Reality Check: George Pataki on Obama’s military budget veto

“Barack Obama is the first president in American history to hold our military hostage,” former New York Gov. George Pataki said at the undercard debate, going on to suggest that Obama’s recent veto of the National Defense Authorization Act was the first time a U.S. president had held up military funding.

Pataki was referring to last week when Obama rejected the bill over a disagreement with Congress — issuing a veto in public for the first time in his presidency — because of the way it circumvented mandatory spending cuts and impeded his efforts to close the Guantanamo Bay naval prison.

But at least four of Obama’s predecessors vetoed annual Defense Authorization Acts:

— President Jimmy Carter objected to the bill in 1979 because it funded a $1 billion nuclear-powered aircraft carrier.

— President Ronald Reagan sent the 1988 NDAA back to Congress since it shrank U.S. missile defense programs.

— Missile defense programs were again the problem in 1996, when President Bill Clinton turned down the NDAA since he believed a new defense system violated international law.

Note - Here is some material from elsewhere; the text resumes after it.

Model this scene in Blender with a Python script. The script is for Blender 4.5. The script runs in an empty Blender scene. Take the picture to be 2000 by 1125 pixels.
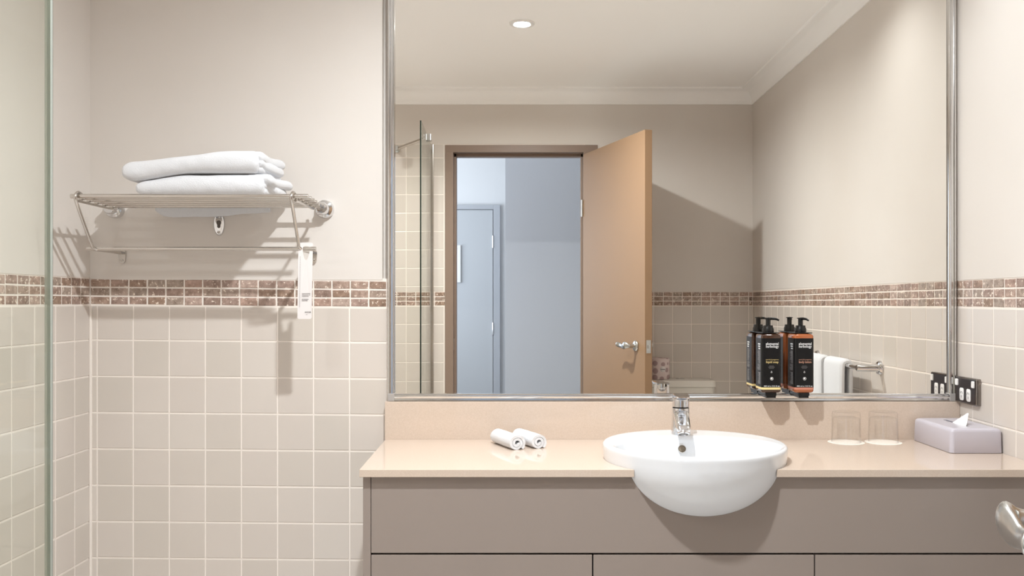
import bpy, bmesh, math, random
from mathutils import Vector, Matrix, noise

random.seed(7)
PI = math.pi
sc = bpy.context.scene
C = sc.collection

# ------------------------------------------------------------------ camera
CZ = 1.25
cam_d = bpy.data.cameras.new('camera')
cam = bpy.data.objects.new('camera', cam_d)
C.objects.link(cam)
cam.location = (0, -2.45, CZ)
cam.rotation_euler = (PI / 2, 0, 0)
cam_d.sensor_width = 36
cam_d.lens = 1703 / 2000 * 36
cam_d.shift_x = -0.017
cam_d.shift_y = 0.01325
cam_d.clip_start = 0.01
sc.camera = cam

# ------------------------------------------------------------------ world, exposure
w = bpy.data.worlds.new('world')
sc.world = w
w.use_nodes = True
w.node_tree.nodes['Background'].inputs[0].default_value = (0.75, 0.85, 1.0, 1)
w.node_tree.nodes['Background'].inputs[1].default_value = 0.6
sc.view_settings.view_transform = 'Standard'
sc.view_settings.look = 'None'
sc.view_settings.gamma = 1
sc.view_settings.use_curve_mapping = False
sc.view_settings.exposure = 1.05
sc.cycles.use_denoising = True
sc.cycles.max_bounces = 16
sc.cycles.diffuse_bounces = 8
sc.cycles.glossy_bounces = 8
sc.cycles.transmission_bounces = 12
sc.cycles.transparent_max_bounces = 16
sc.cycles.sample_clamp_indirect = 4.0
sc.cycles.blur_glossy = 0.3
sc.cycles.use_adaptive_sampling = False

CEIL = 2.385
XL, XR, YF = -1.2345, 1.198, -2.24
WARM = (0.93, 0.975, 1.0)
P_LAMP = 16.5       # the downlight in the middle of the ceiling
P_HALL = 27.0       # cool fill added as daylight so the corridor is not dark


def light(name, kind, loc, power, color, rot=(0, 0, 0), **kw):
    d = bpy.data.lights.new(name, kind)
    d.energy = power
    d.color = color
    for k, v in kw.items():
        setattr(d, k, v)
    o = bpy.data.objects.new(name, d)
    o.location = loc
    o.rotation_euler = rot
    C.objects.link(o)
    return o


LAMPS = [(-0.03, -1.116, 'round recessed downlight seen in the mirror, glowing in the white ceiling'),
         (0.02, -0.42, 'round recessed downlight above the left end of the basin counter'),
         (0.93, -0.33, 'round recessed downlight above the tissue box corner of the counter'),
         (-0.88, -1.60, 'added unseen downlight above the shower, evening the light on the left')]  # shower lamp is added, unseen, to even out the left side
lamp_lights = [
    light('downlight_bulb', 'AREA', (0, 0, 0), P_LAMP, WARM, shape='DISK', size=0.062, spread=math.radians(165)),
    light('downlight_bulb', 'AREA', (0, 0, 0), P_LAMP * 0.075, WARM, shape='DISK', size=0.062, spread=math.radians(170)),
    light('downlight_bulb', 'SPOT', (0, 0, 0), P_LAMP * 0.53, WARM, spot_size=math.radians(138), spot_blend=1.0, shadow_soft_size=0.07),
    light('downlight_bulb', 'AREA', (0, 0, 0), P_LAMP * 0.2, WARM, shape='DISK', size=0.062, spread=math.radians(130))]  # weak fill for the added shower lamp
light('corridor_daylight_fill', 'AREA', (-1.76, -3.75, 1.6), P_HALL, (0.72, 0.83, 1.0), (0, -PI / 2, 0),
      shape='RECTANGLE', size=1.3, size_y=2.2)  # cool area light added in the window opening to brighten the corridor


# ------------------------------------------------------------------ materials
def s2l(c):
    return tuple(((x / 255) / 12.92 if x / 255 <= 0.04045 else ((x / 255 + 0.055) / 1.055) ** 2.4) for x in c) + (1,)


MATS = {}


def mat(name, col=(200, 200, 200), rough=0.5, metal=0.0, spec=0.5, **kw):
    m = bpy.data.materials.new(name)
    m.use_nodes = True
    b = m.node_tree.nodes['Principled BSDF']
    b.inputs['Base Color'].default_value = s2l(col)
    b.inputs['Roughness'].default_value = rough
    b.inputs['Metallic'].default_value = metal
    b.inputs['Specular IOR Level'].default_value = spec
    for k, v in kw.items():
        b.inputs[k].default_value = v
    MATS[name] = m
    return m


def nd(m, kind, **kw):
    n = m.node_tree.nodes.new(kind)
    for k, v in kw.items():
        if k in n.inputs:
            n.inputs[k].default_value = v
        else:
            setattr(n, k, v)
    return n


def ln(m, a, b):
    m.node_tree.links.new(a, b)


def bsdf(m):
    return m.node_tree.nodes['Principled BSDF']


def obj_co(m):
    return nd(m, 'ShaderNodeTexCoord').outputs['Object']


def bump(m, scale, strength, dist=0.002, detail=3):
    n = nd(m, 'ShaderNodeTexNoise', Scale=scale, Detail=detail)
    ln(m, obj_co(m), n.inputs['Vector'])
    b = nd(m, 'ShaderNodeBump', Strength=strength, Distance=dist)
    ln(m, n.outputs['Fac'], b.inputs['Height'])
    ln(m, b.outputs['Normal'], bsdf(m).inputs['Normal'])
    return n


def ramp_col(m, fac, stops):
    r = nd(m, 'ShaderNodeValToRGB')
    e = r.color_ramp.elements
    while len(e) < len(stops):
        e.new(0.5)
    for i, (p, c) in enumerate(stops):
        e[i].position = p
        e[i].color = s2l(c)
    ln(m, fac, r.inputs['Fac'])
    return r


def speckle(m, scale, c0, c1, lo=0.3, hi=0.7, detail=4):
    n = nd(m, 'ShaderNodeTexNoise', Scale=scale, Detail=detail)
    ln(m, obj_co(m), n.inputs['Vector'])
    r = ramp_col(m, n.outputs['Fac'], [(lo, c0), (hi, c1)])
    ln(m, r.outputs['Color'], bsdf(m).inputs['Base Color'])


paint = mat('wall_paint', (205, 195, 185), 0.55, spec=0.3)
speckle(paint, 1.3, (213, 206, 199), (218, 212, 206), 0.35, 0.65)
bump(paint, 180, 0.08, 0.001)
# bump() replaces nothing on colour, only the normal
ceil_m = mat('ceiling_paint', (252, 251, 250), 0.8, spec=0.2)
cornice_m = mat('cornice_paint', (249, 248, 247), 0.5, spec=0.4)
grout_m = mat('grout', (236, 228, 220), 0.85, spec=0.2)
bump(grout_m, 400, 0.2, 0.0005)

tile_m = mat('cream_tile', (214, 204, 192), 0.22, spec=0.5)
geo = nd(tile_m, 'ShaderNodeNewGeometry')
r = ramp_col(tile_m, geo.outputs['Random Per Island'], [(0.0, (203, 195, 186)), (0.5, (207, 198, 190)), (1.0, (210, 202, 194))])
ln(tile_m, r.outputs['Color'], bsdf(tile_m).inputs['Base Color'])
bump(tile_m, 14, 0.25, 0.002, 1)

mos_m = mat('travertine_mosaic', (165, 135, 115), 0.35, spec=0.5)
geo = nd(mos_m, 'ShaderNodeNewGeometry')
base = ramp_col(mos_m, geo.outputs['Random Per Island'],
                [(0.0, (150, 128, 117)), (0.15, (182, 158, 148)), (0.3, (160, 134, 116)), (0.45, (198, 176, 166)), (0.6, (170, 154, 142)), (0.75, (184, 156, 143)), (0.9, (156, 136, 125)), (1.0, (208, 196, 184))])
n1 = nd(mos_m, 'ShaderNodeTexNoise', Scale=55, Detail=5, Roughness=0.65)
n2 = nd(mos_m, 'ShaderNodeTexNoise', Scale=95, Detail=6, Roughness=0.7)
co = obj_co(mos_m)
ln(mos_m, co, n1.inputs['Vector'])
ln(mos_m, co, n2.inputs['Vector'])
sh = ramp_col(mos_m, n1.outputs['Fac'], [(0.28, (150, 138, 126)), (0.62, (255, 253, 250))])
mx = nd(mos_m, 'ShaderNodeMixRGB', blend_type='MULTIPLY', Fac=0.8)
ln(mos_m, base.outputs['Color'], mx.inputs['Color1'])
ln(mos_m, sh.outputs['Color'], mx.inputs['Color2'])
pit = nd(mos_m, 'ShaderNodeMapRange')
pit.inputs['From Min'].default_value = 0.57
pit.inputs['From Max'].default_value = 0.62
ln(mos_m, n2.outputs['Fac'], pit.inputs['Value'])
mx2 = nd(mos_m, 'ShaderNodeMixRGB')
mx2.inputs['Color2'].default_value = s2l((236, 222, 208))
ln(mos_m, pit.outputs['Result'], mx2.inputs['Fac'])
ln(mos_m, mx.outputs['Color'], mx2.inputs['Color1'])
ln(mos_m, mx2.outputs['Color'], bsdf(mos_m).inputs['Base Color'])
bb = nd(mos_m, 'ShaderNodeBump', Strength=0.5, Distance=0.0015)
ln(mos_m, n1.outputs['Fac'], bb.inputs['Height'])
ln(mos_m, bb.outputs['Normal'], bsdf(mos_m).inputs['Normal'])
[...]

— And in 2007, President George W. Bush vetoed an NDAA since it could have frozen Iraqi assets that were held in U.S. banks – holding up military funding as two U.S.-led wars were raging in Iraq and Afghanistan.

Ultimately, Obama’s veto of the NDAA will likely have little effect on the Pentagon’s operations. If the budget agreement currently making its way through Congress passes, as is expected, caps on military spending will increase by $25 billion for the next two years.

Pataki’s suggestion that Obama is the first commander-in-chief to hold up defense funding over disagreements in Congress doesn’t match up with history.